Edit with a better example: On a farm, there is a certain number of cows. The number depends on the amount of grass on the farm. Once the population of cows is at that number it cannot increase beyond it because there isn't enough food. If the farmer were to kill a lot of cows one year for beef then the remaining cows will have more calves and the population would return to that number.

I guess I could say the system is self-correcting but then that would imply that one state of the system was more correct than the other. I don't want to do this.

Best Answer

There are several words that apply here. The soup with the heavy stuff on the bottom and liquid at the top is in an equilibrium or a steady state. Sometimes, when you perturb an equilibrium, then remove the outside influence that was changing things, the system returns to its old steady state. So if you push a swing or a pendulum, just once, it will wave back and forth for a while and then eventually settle to hanging straight down as before. You stir the soup, it gets all mixed up, then you stop and it goes back to how it was.

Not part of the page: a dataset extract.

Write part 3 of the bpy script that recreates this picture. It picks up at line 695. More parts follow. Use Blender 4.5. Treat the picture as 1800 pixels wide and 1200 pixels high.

But not all properties of a system depend only on their current state. In high school chemistry we learned that the viscosity (thickness or runniness) of, say, water, depends only on its current temperature - you can freeze and melt, freeze and melt, but 50 degree water will always have the same viscosity. Not true of an egg: if you boil it for ten minutes and return it to room temperature its viscosity is permanently changed.

And some systems return to a different equilibrium after a perturbance. Consider a piece of paper or wood. If you apply a little heat to it (say, a match) then it goes from being stable and just sitting around to burning. And it will happily continue to burn although the match is gone. In many cases when it has stopped burning the equilibrium it reaches is being a pile of ash and cinders. Or a burning piece of wood, if you blow on it to blow out the flame, won't go back to burning when you stop blowing on it.

In physics, you use the word elastic to mean that the shape changes with stress, then goes back to the old shape. (This is what an elastic band does.) The word plastic means that it changes its shape and stays changed, like plasticine or playdough. But if you want to use these metaphorically, tread carefully, because most people take elastic to mean "can be stretched indefinitely" and forget the part about going back to the old shape when the stress is removed. To use some more words from physics, resilient is popular for recovering back to the old state, and brittle for not doing so, like your smashed computer. And when you build a computer, you are removing a lot of entropy, getting it all ordered and carefully arranged. But in the absence of outside forces, entropy only increases. That's why the smashed computer won't go back to how it was.

Once you bring in the cows/grass example you are into predator-prey theory and not far from chaos theory, full of crazy words like saddles and strudels. There are stable equilibria, unstable equilibria, and all manner of words that mean a lot to practitioners but less in general conversation. I think your best bet is to describe one state of a system as a stable equilibrium while understanding that when you're being precise, an equilibrium can be stable to some perturbations (like stirring) but not to others (like being poured down the sink or being eaten.)